Dataset section:
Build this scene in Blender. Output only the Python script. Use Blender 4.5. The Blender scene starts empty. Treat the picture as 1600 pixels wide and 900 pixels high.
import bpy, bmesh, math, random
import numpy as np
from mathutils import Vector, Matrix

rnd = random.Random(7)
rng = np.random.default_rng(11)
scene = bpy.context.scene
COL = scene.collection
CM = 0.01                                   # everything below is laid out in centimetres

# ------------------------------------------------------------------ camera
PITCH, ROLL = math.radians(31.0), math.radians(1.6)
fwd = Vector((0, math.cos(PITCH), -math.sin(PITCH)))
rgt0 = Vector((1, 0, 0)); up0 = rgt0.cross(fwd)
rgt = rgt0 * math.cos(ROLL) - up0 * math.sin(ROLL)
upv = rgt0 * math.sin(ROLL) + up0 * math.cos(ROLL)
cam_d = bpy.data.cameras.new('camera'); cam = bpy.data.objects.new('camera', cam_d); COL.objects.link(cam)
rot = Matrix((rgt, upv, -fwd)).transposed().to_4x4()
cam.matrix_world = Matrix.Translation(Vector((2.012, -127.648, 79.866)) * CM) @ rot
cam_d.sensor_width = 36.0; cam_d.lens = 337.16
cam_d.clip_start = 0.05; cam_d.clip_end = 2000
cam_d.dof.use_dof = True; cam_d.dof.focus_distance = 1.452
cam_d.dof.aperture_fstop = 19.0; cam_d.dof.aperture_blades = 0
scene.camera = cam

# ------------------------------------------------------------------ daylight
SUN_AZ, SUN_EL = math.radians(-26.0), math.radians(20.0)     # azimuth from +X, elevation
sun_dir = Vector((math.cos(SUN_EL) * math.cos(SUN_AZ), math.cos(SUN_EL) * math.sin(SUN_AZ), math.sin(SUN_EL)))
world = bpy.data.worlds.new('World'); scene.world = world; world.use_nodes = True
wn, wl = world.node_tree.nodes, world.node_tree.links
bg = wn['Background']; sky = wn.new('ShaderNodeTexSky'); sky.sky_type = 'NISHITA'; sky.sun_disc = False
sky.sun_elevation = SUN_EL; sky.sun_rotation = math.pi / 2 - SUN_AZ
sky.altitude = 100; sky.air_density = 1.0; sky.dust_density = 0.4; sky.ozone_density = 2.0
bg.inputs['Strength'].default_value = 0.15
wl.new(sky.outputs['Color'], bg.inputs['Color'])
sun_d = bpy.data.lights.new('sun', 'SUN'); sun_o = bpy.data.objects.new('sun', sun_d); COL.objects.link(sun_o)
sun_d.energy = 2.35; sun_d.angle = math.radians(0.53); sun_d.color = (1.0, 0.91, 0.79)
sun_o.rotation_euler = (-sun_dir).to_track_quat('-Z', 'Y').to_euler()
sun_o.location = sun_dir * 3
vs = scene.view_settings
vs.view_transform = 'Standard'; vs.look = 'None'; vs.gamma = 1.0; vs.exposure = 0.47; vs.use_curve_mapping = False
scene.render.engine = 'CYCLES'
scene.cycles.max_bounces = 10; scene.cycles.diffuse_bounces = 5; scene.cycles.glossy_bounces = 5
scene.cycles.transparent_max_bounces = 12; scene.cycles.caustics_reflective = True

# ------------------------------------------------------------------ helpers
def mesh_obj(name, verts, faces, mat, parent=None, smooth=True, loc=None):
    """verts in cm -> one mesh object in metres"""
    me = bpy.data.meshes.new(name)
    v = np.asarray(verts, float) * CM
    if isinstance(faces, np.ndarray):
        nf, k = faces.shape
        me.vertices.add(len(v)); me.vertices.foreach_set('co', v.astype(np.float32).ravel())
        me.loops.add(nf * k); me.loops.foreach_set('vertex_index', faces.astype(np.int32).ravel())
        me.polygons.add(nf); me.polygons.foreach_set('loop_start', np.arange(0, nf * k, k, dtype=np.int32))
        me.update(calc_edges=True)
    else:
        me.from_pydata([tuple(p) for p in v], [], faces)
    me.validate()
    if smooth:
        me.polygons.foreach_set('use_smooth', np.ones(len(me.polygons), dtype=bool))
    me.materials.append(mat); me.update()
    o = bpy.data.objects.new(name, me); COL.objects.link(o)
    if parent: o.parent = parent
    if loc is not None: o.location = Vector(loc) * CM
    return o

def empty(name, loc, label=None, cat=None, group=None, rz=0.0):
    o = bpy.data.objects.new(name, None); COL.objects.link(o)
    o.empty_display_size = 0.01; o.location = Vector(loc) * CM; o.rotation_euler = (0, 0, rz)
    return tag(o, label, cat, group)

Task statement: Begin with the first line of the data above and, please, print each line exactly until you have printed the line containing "out in centimetres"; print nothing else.

Response for this exercise:
Build this scene in Blender. Output only the Python script. Use Blender 4.5. The Blender scene starts empty. Treat the picture as 1600 pixels wide and 900 pixels high.
import bpy, bmesh, math, random
import numpy as np
from mathutils import Vector, Matrix

rnd = random.Random(7)
rng = np.random.default_rng(11)
scene = bpy.context.scene
COL = scene.collection
CM = 0.01                                   # everything below is laid out in centimetres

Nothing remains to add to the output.